Many pension savers may see their chances for a comfortable retirement slip away as they too often ignore their pension portfolio until it’s too late.
If you leave your pension to work on its own in the background, it’s likely that it will default to “life-styling”, whereby risks and potential returns are curbed as you approach retirement age.
That doesn’t suit everybody, however, as Lumin Wealth senior chartered financial adviser James Corcoran told Trustnet last week.
In order not to be disappointed with your pension, it’s key to double check that your portfolio is invested in the best funds for you.
Below, we highlight the best pension funds of the decade from Prudential. Previously in this series, we looked at those offered by Legal and General, Standard Life, Aegon/Scottish Equitable, Scottish Widows, Aviva and Royal London.
On the low-risk side of the spectrum, Prudential offers two funds, one passively managed (the Prudential Risk Managed Passive fund) and one active – LF Prudential Risk Managed Active. Both have outperformed the average peer from the ABI Mixed Investment 0-35% Share sector and returned more than 23.6% since 2013.
Source: FE Analytics
These vehicles have moved in tandem 97% of the time, but this high correlation is paired with the active fund having lagged the passive by 3 percentage points since 2013, while also charging 0.4 percentage points more.
The corresponding funds in the higher-risk ABI Mixed Investment 20-60% Shares sector also achieved above-average results. Again, it was the passive vehicle to come out on top, beating the active fund by close to eight percentage points.
Source: FE Analytics
All remaining strategies underperformed in a similar way to each other – in particular, Pru UK Equity and Bond Pn and Pru Managed Distribution Pn have a correlation of 99%, meaning that when one makes a positive return, the other will do the same 99% of the time.

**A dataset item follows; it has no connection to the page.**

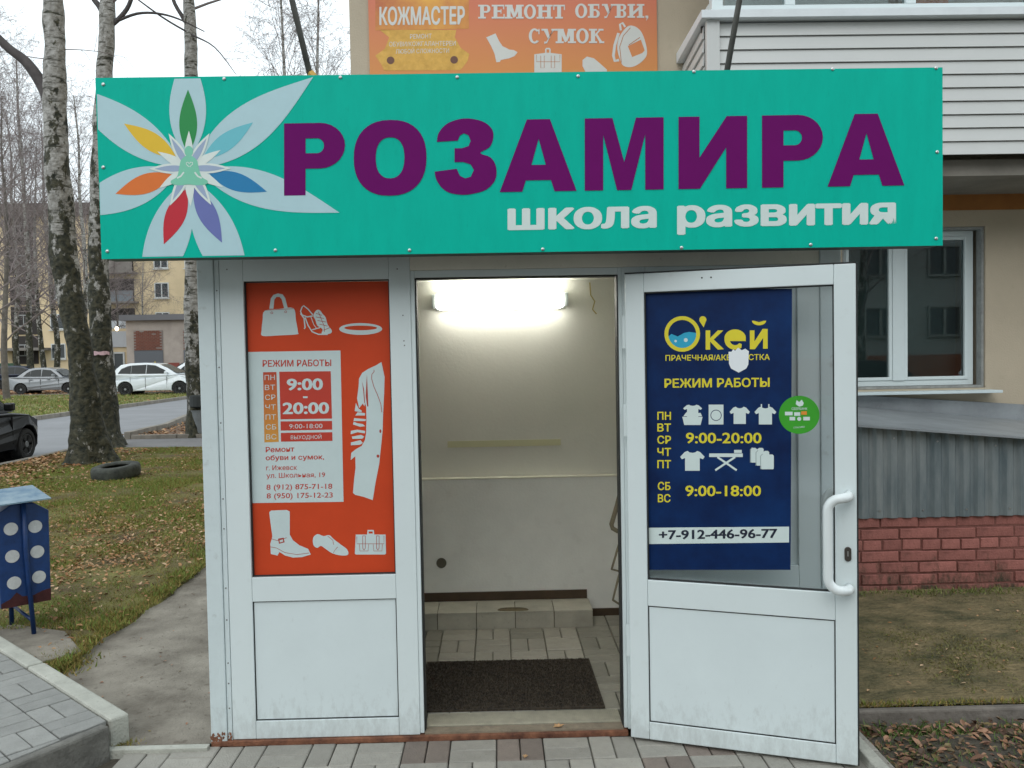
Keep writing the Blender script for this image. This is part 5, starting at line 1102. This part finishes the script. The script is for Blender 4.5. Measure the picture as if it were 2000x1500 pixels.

That is the result of similar underlying portfolios, with the main variation between the two being in their exposure to property, which is at 1.5% for the former fund and 11.5% for the latter. This difference translates in larger positions in fixed interest for the Equity and Bond fund.
On the other hand, Pru Risk Managed Active has more significant weightings to alternative investment strategies, global fixed interest and global equities (against the preference for UK companies for the previously mentioned funds) as well as the money market.
The majority of Prudential’s funds (and the largest) belong to the ABI Mixed Investment 40-85% Shares sector.
Here, most have beat the 62% average 10-year return apart from three income-focused strategies, which reside at the bottom of the table.
Source: FE Analytics
The top performer was Pru Discretionary S3, a large-cap UK-biased strategy that made 84.9% and is managed by the former Prudential Portfolio Management Group, now M&G Treasury & Investment Office.
Many of those who save with Prudential are likely to have investments in the £1.3bn Pru Ex-DSF Managed Pn, the largest fund in the table and the second-best performer.
Lastly, all of Prudential ABI Flexible Investment funds beat their benchmark return in the past 10 years except for Pru Risk Managed Active 5 Pn, which made 49.1% compared to the average 77.5%.
The rest of the list is taken up by two growth solutions managed by M&G or Invesco. Of the two, Pru M&G Managed Growth Pn, which is managed by M&G’s Craig Simpson, stood out for its FE fundinfo 5-Crown rating and its 104.7% return.